Studies of prehistoric rock art of Africa began at the early stage of the XX century. The Polish scientists joined this branch of research from 1981, first in Algeria, than in Egypt and in Sudan. In this paper two important centers of rock art investigated by Polish archaeologists are described. The first one lies in Dachla Oasis situated in the middle of the Western Desert of Egypt. Here the people of the so called Beshendi Culture of the Late Stone Age (ca 6000-3500 BC) left numerous petro glyphs representing human figures, giraffes, cattle and some wild fauna as well as the mysterious symbols.

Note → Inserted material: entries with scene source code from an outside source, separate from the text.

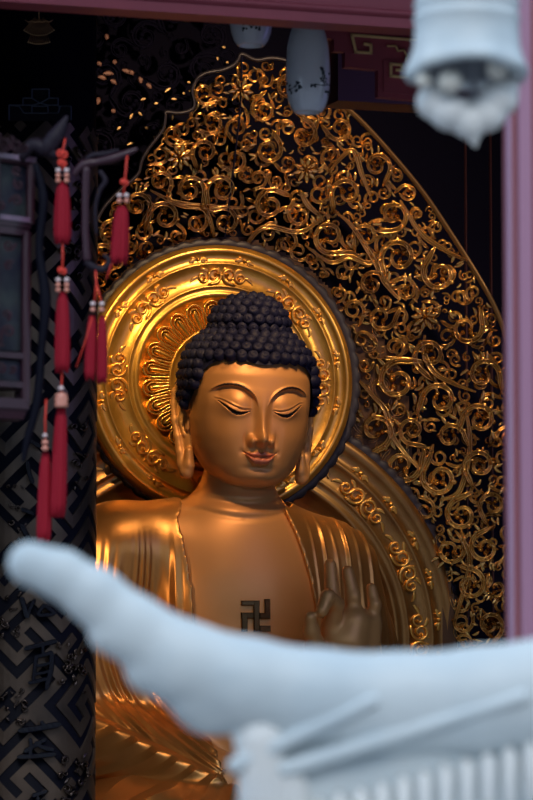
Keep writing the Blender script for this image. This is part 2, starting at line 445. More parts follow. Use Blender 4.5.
def smooth_poly(P, k=6):
    P = np.array(P, float); out = []
    for i in range(len(P)-1):
        p0 = P[max(i-1, 0)]; p1 = P[i]; p2 = P[i+1]; p3 = P[min(i+2, len(P)-1)]
        for t in np.linspace(0, 1, k, endpoint=False):
            out.append(.5*((2*p1)+(-p0+p2)*t+(2*p0-5*p1+4*p2-p3)*t*t+(-p0+3*p1-3*p2+p3)*t**3))
    out.append(P[-1]); return np.array(out)
HC = (218.0, 380.0); BC = (212.0, 642.0)
def free_r(x, y):
    d = edge_dist(x, y)-1.0
    d = min(d, math.hypot(x-HC[0], y-HC[1])-141, math.hypot(x-BC[0], y-BC[1])-240)
    return d
big = [(399, 257, 20, 1), (440, 274, 19, -1), (381, 317, 15, 1), (466, 328, 18, 1), (398, 381, 22, -1), (425, 317, 0, 1),
       (430, 210, 15, 1), (393, 215, 17, -1), (347, 193, 17, 1), (330, 236, 19, 1), (366, 236, 14, 1), (306, 170, 0, 1), (340, 128, 14, -1),
       (303, 135, 15, 1), (270, 205, 17, -1), (300, 215, 13, -1), (268, 150, 15, 1), (264, 245, 10, 1), (222, 190, 17, 1), (190, 190, 16, -1),
       (205, 93, 14, 1), (241, 90, 0, 1), (264, 110, 14, -1), (211, 122, 13, -1), (237, 128, 11, 1), (174, 135, 12, 1), (180, 157, 0, 1), (205, 152, 14, 1), (235, 160, 13, -1), (160, 182, 13, -1),
       (165, 217, 17, 1), (137, 205, 15, -1), (113, 230, 15, 1), (196, 222, 12, 1), (440, 400, 19, 1), (430, 355, 18, 1), (483, 375, 18, -1), (480, 420, 18, 1), (450, 437, 15, -1),
       (362, 340, 14, -1), (365, 365, 12, 1), (364, 393, 13, 1), (375, 430, 20, -1), (412, 430, 15, 1), (402, 465, 20, 1), (440, 478, 20, -1), (480, 465, 17, 1), (372, 465, 12, -1), (425, 510, 17, 1), (462, 515, 18, -1), (493, 505, 15, 1),
       (450, 550, 16, 1), (485, 548, 17, -1), (470, 585, 17, 1), (497, 588, 12, -1), (462, 622, 15, 1), (490, 625, 15, -1), (350, 262, 12, 1), (372, 284, 14, -1), (405, 290, 13, 1)]
circ = []
for (x, y, r, hnd) in big:
    if r == 0: circ.append((x, y, 15 if x > 400 else 14, 0)); continue
    circ.append((x, y, min(r, max(5, free_r(x, y)+1)), hnd))
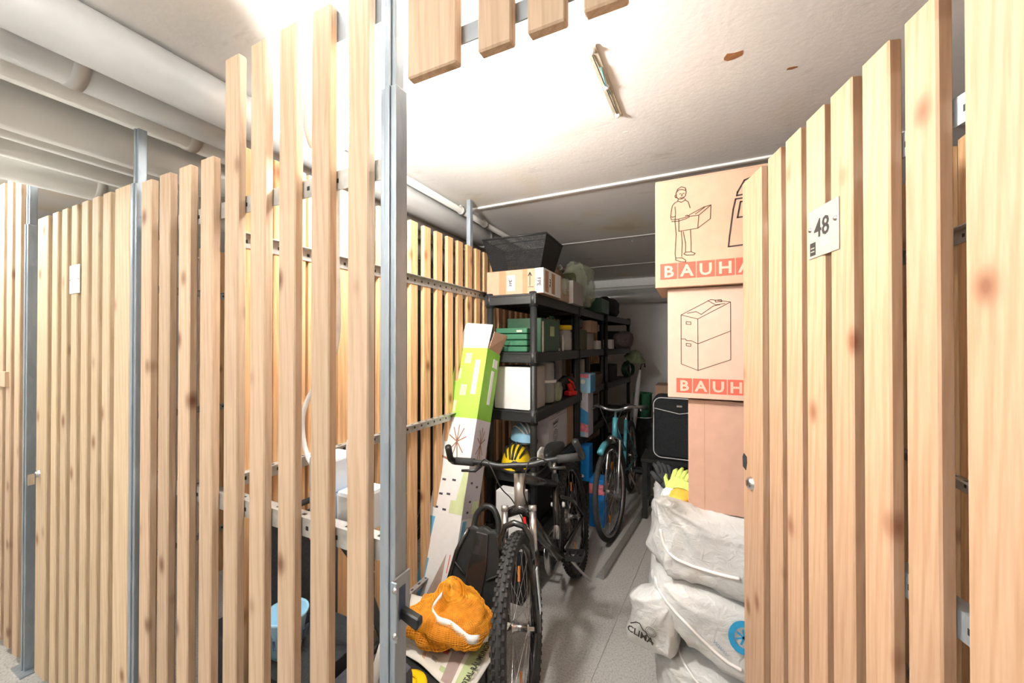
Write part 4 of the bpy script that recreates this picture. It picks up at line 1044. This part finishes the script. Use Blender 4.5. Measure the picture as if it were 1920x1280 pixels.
# ================================================================== floor things
a, b_ = atZ(1131, 1086, 0), atZ(1236, 916, 0); d = b_-a; ang = math.atan2(d.y, d.x)
t = empty('metal_profile', a, (0, 0, ang), label='long grey metal angle profile lying on the floor beside the bicycles', cat='metal profile')
MB().box(0, d.length, 0, .004, 0, .085).build('upright_web', 'galv_rail', t); MB().box(0, d.length, .004, .05, 0, .004).build('floor_flange', 'galv_rail', t)

# green tree carton leaning on the shelf front
t = empty('tree_carton', (-1.125, 1.39, .0), (R(-17.5), 0, R(0)), label='long green and white printed carton leaning on the shelves', cat='box')
cw, cd, cl = .098, .16, 1.50       # half width, depth, length
lo, mid_, hi = .62, 1.11, 1.50
def seg(z0, z1, mf, mr, nm):
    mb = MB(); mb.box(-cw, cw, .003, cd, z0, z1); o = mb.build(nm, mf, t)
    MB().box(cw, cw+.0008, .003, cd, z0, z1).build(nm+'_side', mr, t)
    return o
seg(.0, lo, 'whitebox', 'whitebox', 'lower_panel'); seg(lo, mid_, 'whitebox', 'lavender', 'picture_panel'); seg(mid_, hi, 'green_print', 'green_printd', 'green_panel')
Mf = Matrix.Translation((0, .003, 0)); Ms = Matrix.Translation((cw+.0008, 0, 0)) @ Matrix.Rotation(R(90), 4, 'Z')
def art(nm, mat, poly, side=False):
    MB().prism(poly, -.0009, 0, Ms if side else Mf).build(nm, mat, t)
art('sky_print', 'print_blue', [(-cw, .0), (-.072, .0), (-.060, .14), (-.066, .22), (-.058, .30), (-.050, .42), (-cw, .43)])
art('sky_print', 'print_blue', [(-cw, .50), (-.062, .50), (-.055, .61), (-cw, .61)])
art('brown_print', 'print_taupe', [(-.062, .0), (.03, .0), (.045, .46), (-.05, .22)])
art('red_stroke', 'printred', [(.060, .38), (.064, .38), (.070, .46), (.066, .46)])
art('sky_print', 'print_blue', [(.02, .0), (.05, .0), (.045, .40), (.01, .40)], True)
art('sky_print', 'print_blue', [(.015, .50), (.05, .50), (.055, .61), (.02, .61)], True)
art('brown_print', 'print_taupe', [(.08, .0), (.15, .0), (.125, .44), (.10, .2)], True)
art('lime_print', 'lime_pale', [(.02, .64), (cw, .64), (cw, .84), (.07, .84), (.05, .70), (.02, .70)])
art('lime_print', 'lime_pale', [(.09, .64), (.155, .64), (.155, .70), (.09, .70)], True)
mb = MB()
for M_, cx, w_ in ((Mf, .0, 1.0), (Ms, .08, .8)):
    for k in range(9):
        an = R(70)*(k-4)/4; s_ = -1 if k % 2 else 1
        mb.ribbon([(cx, .985), (cx+.055*w_*math.sin(an), .985+s_*.085*math.cos(an))], .006, M_)
mb.build('printed_branches', 'brownprint', t)
MB().ribbon([(-.09, .905), (-.02, .888), (.05, .885)], .010, Mf).ribbon([(.03, .886), (.085, .890)], .022, Mf).ribbon([(.02, .885), (.10, .880)], .014, Ms).ribbon([(.09, .88), (.135, .885)], .026, Ms).build('printed_tree', 'brownprint', t)
for k, (x, z) in enumerate(((-.04, .79), (.02, .795), (-.045, .72), (.0, .725), (.04, .655), (-.01, .65), (-.06, .655))):
    MB().ribbon([(x-.006, z), (x+.008, z)], .010, Mf).build('pictogram', 'slate', t)
for k, (y, z) in enumerate(((.05, .79), (.11, .77), (.06, .70), (.05, .65), (.11, .65))):
    MB().ribbon([(y-.006, z), (y+.006, z)], .010, Ms).build('pictogram', 'slate', t)
lb = MB().box(.035, .065, .0012, .003, 1.24, 1.43).build('label', 'white', t)
for k in range(6): MB().box(.044, .054, .0009, .0012, 1.255+.027*k, 1.273+.027*k).build('small_print', 'stampgrey', lb)
lb = MB().box(cw+.0008, cw+.0018, .085, .115, 1.20, 1.39).box(cw+.0008, cw+.0018, .09, .14, 1.41, 1.46).build('label', 'white', t)
MB().prism([(.125+.012*math.cos(k*.6), .50+.035*math.sin(k*.6)) for k in range(10)], -.0012, 0, Ms).build('yellow_seal', 'yellow', t)
for k in range(4): MB().box(-.085+.05*(k % 2), -.045+.05*(k % 2), .0022, .003, 1.14+.09*k, 1.20+.09*k).build('leaf_print', 'lime_pale', t)
MB().add([(-cw, .003, hi), (cw, .003, hi), (cw+.012, .0, hi+.135), (-cw+.03, .0, hi+.150), (-cw, .006, hi), (cw, .006, hi), (cw+.012, .003, hi+.135), (-cw+.03, .003, hi+.150)], [(0,1,2,3),(7,6,5,4),(0,4,5,1),(1,5,6,2),(2,6,7,3),(3,7,4,0)]).build('front_flap', 'whitebox', t)
MB().add([(cw, .02, hi), (cw, cd-.01, hi), (cw+.035, cd-.005, hi+.12), (cw+.02, .02, hi+.10), (cw-.003, .02, hi), (cw-.003, cd-.01, hi), (cw+.032, cd-.005, hi+.12), (cw+.017, .02, hi+.10)], [(0,1,2,3),(7,6,5,4),(0,4,5,1),(1,5,6,2),(2,6,7,3),(3,7,4,0)]).build('side_flap', 'kraft', t)
MB().box(-cw+.004, cw-.004, cd-.003, cd, hi, hi+.09).build('back_flap', 'kraft', t)

# dark chest, newspaper, net
BZ = .375
t = empty('dark_chest', (-.85, 1.10, 0), label='black plastic chest under the newspaper', cat='chest')
MB().box(-.20, .19, -.17, .16, 0, BZ-.03).build('body', 'blackplastic', t, bevel=.01, seg=2); MB().box(-.21, .20, -.18, .17, BZ-.03, BZ).build('lid', 'blackplastic', t, bevel=.008, seg=2)
for k in range(-1, 2): MB().box(.1905, .196, k*.085-.012, k*.085+.012, .03, BZ-.05).build('rib', 'blackplastic', t)
NZ = BZ+.002
cor = [atZ(772, 1112, NZ), atZ(757, 1222, NZ), atZ(905, 1330, NZ), atZ(958, 1172, NZ)]
cor = [Vector((min(c.x, -.615), c.y, c.z)) for c in cor]
c0 = (cor[0]+cor[2])/2
t = empty('newspaper', (c0.x, c0.y, NZ), label='open newspaper with a green advert strip under the orange net', cat='newspaper')
def np_(u_, v_, off=0):          # u along the long near edge, v towards the back
    a_ = cor[1].lerp(cor[2], u_); b2 = cor[0].lerp(cor[3], u_); p = a_.lerp(b2, v_)-c0
    return Vector((p.x, p.y, .004+.010*math.sin(u_*5+v_*3)**2+off))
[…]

The second wave of rock art developed here during the V and VI dynasties of the Old Kingdom of Ancient Egypt (2500-2170 BC). The second very rich concentration of rock art was lately discovered by Bir Nurayet in the Red Sea Mountains of the northeastern Sudan. Here, around the high, steep, lonely mountain called Gebel Magaardi thousands of petro glyphs were found and studied. They represent mainly cattle, men hunting with bows and dogs, women milking cows, camels, and number of African species of fauna like elephants, ostriches, gazelles and lions. Here also a deposit of small terracotta figurines of phallic shapes was discovered, dated by radiocarbon analysis to the V century A.D. The representations of the phallic Gebel Magaardi are incised on rocks always in some distance of panels with petro glyphs. All that indicates that here we have to do with an important center of fertility cult active many centuries, starting from at least 1500 years BC till the VIII century AD.